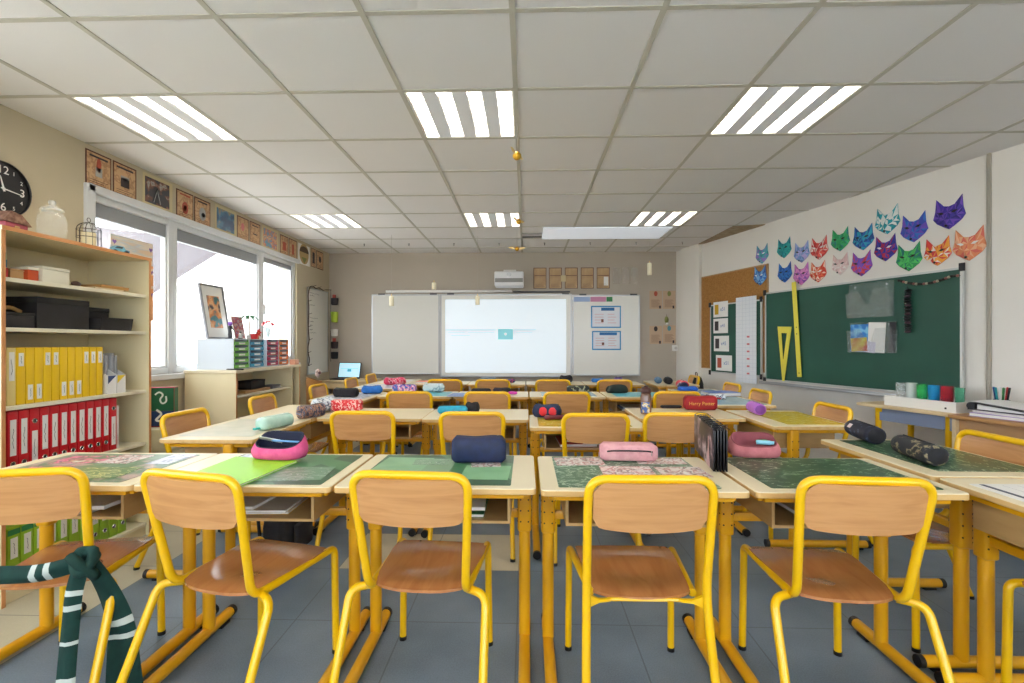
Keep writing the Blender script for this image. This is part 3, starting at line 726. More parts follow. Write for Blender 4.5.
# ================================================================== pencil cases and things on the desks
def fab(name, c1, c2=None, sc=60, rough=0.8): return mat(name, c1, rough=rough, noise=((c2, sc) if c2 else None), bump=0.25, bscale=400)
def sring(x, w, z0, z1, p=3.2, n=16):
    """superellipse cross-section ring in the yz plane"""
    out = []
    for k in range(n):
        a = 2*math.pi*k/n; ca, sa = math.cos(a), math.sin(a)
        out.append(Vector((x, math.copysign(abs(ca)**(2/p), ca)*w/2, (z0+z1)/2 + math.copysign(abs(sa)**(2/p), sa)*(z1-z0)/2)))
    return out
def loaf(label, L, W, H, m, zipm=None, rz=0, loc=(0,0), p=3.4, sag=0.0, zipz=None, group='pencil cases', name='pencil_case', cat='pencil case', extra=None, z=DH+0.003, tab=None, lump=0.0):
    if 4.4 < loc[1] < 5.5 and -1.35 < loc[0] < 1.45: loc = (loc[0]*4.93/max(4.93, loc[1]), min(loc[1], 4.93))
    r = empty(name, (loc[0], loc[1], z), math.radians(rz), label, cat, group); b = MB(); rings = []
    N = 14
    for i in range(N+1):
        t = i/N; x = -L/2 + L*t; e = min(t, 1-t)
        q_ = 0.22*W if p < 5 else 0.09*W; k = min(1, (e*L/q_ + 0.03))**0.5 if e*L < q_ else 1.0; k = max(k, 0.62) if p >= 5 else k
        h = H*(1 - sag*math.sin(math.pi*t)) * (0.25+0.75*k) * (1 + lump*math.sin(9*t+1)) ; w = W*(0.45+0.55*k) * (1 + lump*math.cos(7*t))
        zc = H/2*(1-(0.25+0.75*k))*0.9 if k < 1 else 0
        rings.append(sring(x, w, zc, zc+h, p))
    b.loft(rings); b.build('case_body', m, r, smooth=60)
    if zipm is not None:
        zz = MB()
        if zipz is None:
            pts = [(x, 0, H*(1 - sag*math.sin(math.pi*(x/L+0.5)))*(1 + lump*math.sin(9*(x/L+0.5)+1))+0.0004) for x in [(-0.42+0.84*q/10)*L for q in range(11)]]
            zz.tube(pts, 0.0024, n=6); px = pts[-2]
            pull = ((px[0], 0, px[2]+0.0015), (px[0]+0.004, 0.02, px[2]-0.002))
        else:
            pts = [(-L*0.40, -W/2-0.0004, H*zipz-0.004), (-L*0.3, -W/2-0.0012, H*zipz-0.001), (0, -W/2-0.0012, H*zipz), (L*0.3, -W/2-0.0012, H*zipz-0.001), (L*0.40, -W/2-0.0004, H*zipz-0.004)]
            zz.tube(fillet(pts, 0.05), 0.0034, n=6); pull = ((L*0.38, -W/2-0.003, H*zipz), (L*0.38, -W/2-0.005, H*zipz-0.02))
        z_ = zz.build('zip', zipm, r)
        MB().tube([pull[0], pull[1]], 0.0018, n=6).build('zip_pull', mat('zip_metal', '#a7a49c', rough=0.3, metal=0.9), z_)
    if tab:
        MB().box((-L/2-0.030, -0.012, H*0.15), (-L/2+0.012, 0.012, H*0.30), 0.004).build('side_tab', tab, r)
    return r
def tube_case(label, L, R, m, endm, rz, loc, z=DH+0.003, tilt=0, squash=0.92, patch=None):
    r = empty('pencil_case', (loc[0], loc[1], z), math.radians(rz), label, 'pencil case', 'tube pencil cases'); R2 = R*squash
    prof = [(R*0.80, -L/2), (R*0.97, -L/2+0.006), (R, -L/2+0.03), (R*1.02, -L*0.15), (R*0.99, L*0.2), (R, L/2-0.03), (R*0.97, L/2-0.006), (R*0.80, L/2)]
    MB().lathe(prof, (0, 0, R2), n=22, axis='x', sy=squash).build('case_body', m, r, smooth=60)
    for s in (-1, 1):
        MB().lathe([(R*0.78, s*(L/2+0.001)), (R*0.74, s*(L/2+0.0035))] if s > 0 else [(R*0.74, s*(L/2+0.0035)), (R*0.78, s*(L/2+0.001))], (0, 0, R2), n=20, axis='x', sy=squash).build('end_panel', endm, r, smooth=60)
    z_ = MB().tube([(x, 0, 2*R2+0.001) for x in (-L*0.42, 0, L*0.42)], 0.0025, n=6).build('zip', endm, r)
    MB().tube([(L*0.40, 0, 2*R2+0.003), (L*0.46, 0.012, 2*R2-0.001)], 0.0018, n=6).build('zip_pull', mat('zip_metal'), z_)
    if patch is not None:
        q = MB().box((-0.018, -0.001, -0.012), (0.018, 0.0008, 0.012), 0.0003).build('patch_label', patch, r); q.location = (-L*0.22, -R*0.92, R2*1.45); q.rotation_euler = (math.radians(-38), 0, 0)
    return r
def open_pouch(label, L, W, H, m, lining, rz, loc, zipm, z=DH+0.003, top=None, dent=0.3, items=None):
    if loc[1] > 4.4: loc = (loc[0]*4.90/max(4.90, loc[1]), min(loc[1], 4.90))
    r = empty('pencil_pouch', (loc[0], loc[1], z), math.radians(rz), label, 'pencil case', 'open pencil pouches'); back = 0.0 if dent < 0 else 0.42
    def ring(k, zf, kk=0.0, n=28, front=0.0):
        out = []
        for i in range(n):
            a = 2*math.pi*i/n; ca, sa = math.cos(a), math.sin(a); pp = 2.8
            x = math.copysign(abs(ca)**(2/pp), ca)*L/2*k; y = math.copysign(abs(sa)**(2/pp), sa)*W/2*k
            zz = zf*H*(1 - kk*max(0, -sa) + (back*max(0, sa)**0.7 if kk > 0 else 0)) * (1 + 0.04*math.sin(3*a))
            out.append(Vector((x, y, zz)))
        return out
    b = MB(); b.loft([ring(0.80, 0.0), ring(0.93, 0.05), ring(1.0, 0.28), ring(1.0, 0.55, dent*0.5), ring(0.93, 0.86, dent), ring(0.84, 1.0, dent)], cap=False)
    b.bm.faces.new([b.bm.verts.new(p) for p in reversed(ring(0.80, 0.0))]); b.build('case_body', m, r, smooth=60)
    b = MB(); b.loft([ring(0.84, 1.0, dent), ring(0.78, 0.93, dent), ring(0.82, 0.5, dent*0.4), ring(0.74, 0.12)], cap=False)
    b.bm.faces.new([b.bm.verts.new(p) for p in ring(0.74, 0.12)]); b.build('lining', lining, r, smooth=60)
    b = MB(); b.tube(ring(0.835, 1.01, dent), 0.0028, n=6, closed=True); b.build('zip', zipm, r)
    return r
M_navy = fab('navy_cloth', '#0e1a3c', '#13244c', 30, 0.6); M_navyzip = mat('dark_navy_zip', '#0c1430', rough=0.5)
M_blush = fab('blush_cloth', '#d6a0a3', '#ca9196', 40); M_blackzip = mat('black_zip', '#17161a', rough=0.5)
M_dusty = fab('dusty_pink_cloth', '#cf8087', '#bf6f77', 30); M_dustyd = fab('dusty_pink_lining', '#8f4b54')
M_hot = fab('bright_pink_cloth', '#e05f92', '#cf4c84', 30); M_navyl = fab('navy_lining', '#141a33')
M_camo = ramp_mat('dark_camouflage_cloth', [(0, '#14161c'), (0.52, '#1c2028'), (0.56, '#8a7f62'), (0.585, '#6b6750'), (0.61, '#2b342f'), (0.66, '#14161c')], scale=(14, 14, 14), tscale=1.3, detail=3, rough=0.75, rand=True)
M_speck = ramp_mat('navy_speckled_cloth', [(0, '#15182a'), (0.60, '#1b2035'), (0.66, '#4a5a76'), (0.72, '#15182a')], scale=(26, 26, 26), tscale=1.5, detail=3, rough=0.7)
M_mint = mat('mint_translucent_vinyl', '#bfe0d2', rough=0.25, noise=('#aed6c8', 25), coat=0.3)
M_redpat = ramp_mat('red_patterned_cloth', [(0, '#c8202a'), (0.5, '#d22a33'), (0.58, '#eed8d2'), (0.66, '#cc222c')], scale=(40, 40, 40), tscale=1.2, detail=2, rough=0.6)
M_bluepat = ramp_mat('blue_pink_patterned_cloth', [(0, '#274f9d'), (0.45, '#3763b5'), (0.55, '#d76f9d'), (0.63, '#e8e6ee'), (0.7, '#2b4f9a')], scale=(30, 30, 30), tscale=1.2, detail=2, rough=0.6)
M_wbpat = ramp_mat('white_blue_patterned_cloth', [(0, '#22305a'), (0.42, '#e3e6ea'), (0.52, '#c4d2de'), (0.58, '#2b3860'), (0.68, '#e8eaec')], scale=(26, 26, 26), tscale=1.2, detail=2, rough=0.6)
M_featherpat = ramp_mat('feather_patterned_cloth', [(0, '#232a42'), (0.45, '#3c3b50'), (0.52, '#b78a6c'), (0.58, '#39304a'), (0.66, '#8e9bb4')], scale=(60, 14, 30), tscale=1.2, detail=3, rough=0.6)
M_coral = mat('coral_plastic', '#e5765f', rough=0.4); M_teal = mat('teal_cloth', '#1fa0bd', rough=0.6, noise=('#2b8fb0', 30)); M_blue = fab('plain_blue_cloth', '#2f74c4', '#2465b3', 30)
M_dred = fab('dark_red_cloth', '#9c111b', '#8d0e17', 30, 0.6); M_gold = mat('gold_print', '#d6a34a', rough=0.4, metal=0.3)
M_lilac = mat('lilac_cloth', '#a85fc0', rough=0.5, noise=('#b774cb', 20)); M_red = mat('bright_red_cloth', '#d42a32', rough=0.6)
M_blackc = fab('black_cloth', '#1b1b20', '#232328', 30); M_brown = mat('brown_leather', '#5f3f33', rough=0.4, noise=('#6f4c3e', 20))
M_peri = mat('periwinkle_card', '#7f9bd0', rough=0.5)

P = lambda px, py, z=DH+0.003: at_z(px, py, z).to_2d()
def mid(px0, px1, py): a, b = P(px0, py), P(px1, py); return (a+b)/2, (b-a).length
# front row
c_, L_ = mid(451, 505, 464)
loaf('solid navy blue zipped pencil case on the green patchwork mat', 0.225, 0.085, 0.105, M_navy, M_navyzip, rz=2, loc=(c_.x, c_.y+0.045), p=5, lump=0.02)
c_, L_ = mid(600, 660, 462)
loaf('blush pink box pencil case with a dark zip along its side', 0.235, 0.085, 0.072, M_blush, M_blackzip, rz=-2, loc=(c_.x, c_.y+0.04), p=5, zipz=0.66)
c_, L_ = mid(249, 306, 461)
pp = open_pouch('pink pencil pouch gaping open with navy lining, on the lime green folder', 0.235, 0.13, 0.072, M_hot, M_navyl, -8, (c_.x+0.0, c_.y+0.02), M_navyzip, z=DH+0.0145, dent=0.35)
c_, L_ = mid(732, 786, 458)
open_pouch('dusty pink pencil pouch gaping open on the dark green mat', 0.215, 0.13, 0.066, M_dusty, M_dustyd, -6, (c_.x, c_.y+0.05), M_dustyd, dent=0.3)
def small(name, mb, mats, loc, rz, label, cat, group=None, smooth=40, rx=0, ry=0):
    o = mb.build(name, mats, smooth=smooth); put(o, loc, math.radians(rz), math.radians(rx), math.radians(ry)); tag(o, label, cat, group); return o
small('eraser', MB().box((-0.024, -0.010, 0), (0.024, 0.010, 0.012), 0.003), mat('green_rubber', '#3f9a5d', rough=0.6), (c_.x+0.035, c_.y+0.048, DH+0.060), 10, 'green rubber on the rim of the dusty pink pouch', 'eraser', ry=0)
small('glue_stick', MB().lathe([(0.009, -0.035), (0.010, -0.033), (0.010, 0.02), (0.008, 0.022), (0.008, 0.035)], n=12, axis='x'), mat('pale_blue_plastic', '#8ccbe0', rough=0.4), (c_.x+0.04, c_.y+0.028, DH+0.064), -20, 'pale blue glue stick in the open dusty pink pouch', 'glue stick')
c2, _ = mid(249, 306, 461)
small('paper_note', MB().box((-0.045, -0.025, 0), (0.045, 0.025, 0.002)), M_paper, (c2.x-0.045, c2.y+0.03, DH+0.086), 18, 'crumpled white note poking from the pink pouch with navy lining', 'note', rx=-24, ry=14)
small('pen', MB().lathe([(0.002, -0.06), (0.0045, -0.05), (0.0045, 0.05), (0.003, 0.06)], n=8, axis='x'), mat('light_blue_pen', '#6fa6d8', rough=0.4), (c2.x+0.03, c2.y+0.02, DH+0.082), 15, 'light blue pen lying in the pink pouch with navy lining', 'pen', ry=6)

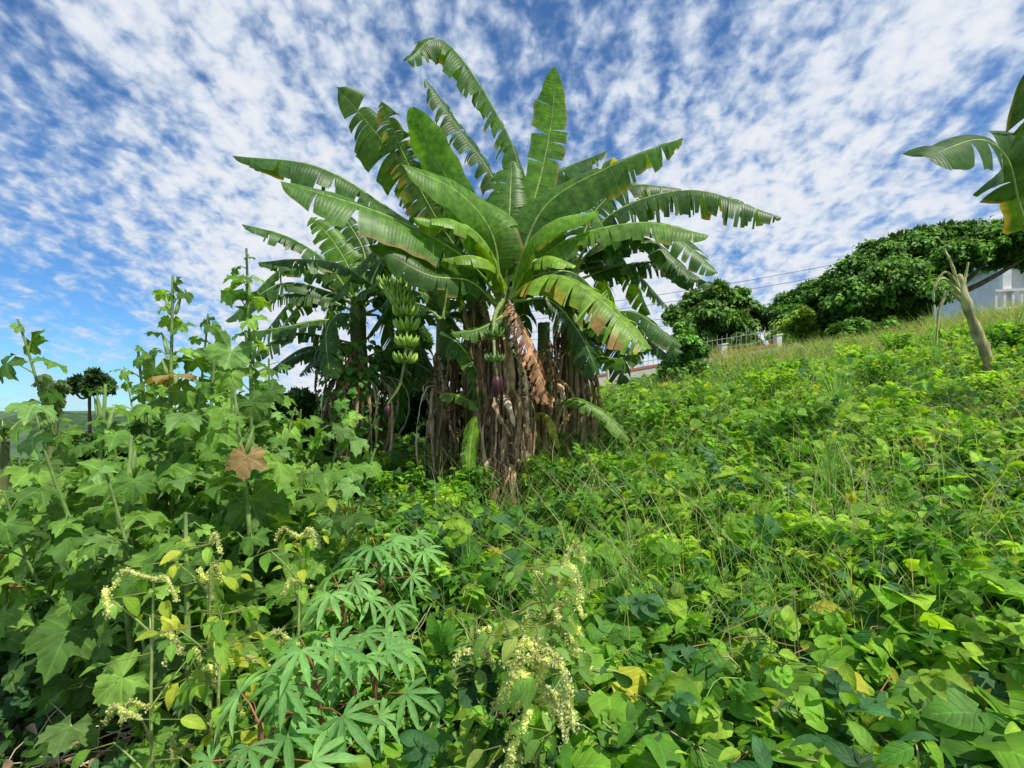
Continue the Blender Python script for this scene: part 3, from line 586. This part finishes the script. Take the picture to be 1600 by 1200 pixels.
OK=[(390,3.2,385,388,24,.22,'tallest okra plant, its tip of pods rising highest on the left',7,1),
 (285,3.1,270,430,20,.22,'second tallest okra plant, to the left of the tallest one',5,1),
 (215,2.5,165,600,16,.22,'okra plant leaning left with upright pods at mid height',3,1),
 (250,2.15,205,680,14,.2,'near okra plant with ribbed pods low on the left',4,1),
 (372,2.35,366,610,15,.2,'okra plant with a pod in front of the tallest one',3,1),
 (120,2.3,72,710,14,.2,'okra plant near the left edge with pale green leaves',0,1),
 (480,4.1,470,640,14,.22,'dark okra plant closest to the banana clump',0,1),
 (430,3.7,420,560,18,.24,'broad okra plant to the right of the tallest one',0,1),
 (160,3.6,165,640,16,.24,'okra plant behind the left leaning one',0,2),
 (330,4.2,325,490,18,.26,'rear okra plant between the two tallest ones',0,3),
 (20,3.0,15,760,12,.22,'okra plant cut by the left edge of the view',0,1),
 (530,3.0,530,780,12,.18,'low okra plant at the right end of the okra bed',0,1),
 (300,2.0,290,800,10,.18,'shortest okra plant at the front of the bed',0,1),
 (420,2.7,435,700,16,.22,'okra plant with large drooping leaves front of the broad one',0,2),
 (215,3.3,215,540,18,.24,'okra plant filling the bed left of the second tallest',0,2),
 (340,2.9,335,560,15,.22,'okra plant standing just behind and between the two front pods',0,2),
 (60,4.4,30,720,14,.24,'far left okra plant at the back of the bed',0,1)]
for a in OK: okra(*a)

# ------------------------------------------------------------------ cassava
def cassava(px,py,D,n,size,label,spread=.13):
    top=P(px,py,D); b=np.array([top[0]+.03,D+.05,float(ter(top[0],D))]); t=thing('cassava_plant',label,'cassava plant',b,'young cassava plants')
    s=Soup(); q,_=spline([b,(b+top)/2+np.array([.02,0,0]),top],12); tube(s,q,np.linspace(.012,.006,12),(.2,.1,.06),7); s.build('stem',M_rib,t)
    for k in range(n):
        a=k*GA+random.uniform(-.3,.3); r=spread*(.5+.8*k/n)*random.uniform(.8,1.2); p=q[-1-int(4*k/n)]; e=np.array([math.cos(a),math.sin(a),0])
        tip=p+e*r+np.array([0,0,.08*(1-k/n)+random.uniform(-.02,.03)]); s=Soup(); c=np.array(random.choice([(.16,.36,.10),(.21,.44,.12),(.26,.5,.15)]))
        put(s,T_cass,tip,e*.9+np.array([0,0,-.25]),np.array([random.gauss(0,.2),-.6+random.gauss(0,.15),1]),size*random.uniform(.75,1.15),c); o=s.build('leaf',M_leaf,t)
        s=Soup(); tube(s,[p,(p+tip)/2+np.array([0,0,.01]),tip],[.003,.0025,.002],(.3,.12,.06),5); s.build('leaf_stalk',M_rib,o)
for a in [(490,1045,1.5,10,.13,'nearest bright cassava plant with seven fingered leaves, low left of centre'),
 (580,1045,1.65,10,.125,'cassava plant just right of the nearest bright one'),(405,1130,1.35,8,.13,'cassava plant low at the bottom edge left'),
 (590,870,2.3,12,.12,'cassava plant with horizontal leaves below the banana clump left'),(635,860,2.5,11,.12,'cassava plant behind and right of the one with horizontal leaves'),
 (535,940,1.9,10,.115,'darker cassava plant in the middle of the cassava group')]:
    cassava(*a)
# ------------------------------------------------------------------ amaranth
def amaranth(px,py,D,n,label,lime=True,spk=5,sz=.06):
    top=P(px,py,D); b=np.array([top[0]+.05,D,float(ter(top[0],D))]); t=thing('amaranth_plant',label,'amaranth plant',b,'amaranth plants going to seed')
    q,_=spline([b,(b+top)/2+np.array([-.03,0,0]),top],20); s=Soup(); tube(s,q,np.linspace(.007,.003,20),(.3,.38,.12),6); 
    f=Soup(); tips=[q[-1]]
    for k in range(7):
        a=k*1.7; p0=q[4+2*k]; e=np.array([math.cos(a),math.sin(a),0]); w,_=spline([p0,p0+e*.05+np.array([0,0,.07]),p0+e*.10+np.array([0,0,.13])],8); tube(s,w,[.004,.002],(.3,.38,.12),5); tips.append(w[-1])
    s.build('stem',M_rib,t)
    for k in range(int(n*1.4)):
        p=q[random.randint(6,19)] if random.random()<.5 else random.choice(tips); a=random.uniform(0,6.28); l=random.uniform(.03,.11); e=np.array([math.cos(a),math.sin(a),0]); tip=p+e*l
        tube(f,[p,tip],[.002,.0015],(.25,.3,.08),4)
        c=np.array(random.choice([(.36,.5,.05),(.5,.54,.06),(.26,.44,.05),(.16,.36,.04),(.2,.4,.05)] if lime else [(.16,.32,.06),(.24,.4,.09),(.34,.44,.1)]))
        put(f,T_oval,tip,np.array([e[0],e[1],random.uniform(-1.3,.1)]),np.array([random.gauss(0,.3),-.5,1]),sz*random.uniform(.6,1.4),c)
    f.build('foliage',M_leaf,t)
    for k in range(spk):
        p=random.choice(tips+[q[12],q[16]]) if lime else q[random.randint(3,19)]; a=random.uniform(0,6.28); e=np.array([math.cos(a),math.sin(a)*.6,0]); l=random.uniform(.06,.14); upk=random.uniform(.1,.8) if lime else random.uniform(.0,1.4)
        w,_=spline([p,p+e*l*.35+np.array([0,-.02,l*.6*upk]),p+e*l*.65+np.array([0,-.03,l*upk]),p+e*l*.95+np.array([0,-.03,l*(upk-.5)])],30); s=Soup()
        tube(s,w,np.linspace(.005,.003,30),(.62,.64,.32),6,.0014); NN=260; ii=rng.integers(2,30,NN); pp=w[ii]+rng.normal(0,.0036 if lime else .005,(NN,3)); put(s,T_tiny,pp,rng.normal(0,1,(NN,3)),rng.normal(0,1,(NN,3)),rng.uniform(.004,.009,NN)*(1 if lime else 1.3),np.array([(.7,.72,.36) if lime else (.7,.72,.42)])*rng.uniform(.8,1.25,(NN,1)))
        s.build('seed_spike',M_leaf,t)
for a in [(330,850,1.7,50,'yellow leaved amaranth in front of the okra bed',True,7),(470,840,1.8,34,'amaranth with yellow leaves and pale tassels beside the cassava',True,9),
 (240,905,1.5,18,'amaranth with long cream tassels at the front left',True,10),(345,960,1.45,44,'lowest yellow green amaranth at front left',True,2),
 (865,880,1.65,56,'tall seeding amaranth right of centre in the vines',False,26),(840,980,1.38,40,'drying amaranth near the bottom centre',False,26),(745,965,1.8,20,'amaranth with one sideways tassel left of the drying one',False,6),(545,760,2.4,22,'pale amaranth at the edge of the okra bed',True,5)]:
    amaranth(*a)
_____
*Work required*. From the material above, copy each line that includes the word "this".

*Exercise output*.
Keep writing the Blender script for this image. This is part 3, starting at line 726. More parts follow. Write for Blender 4.5.
Continue the Blender Python script for this scene: part 3, from line 586. This part finishes the script. Take the picture to be 1600 by 1200 pixels.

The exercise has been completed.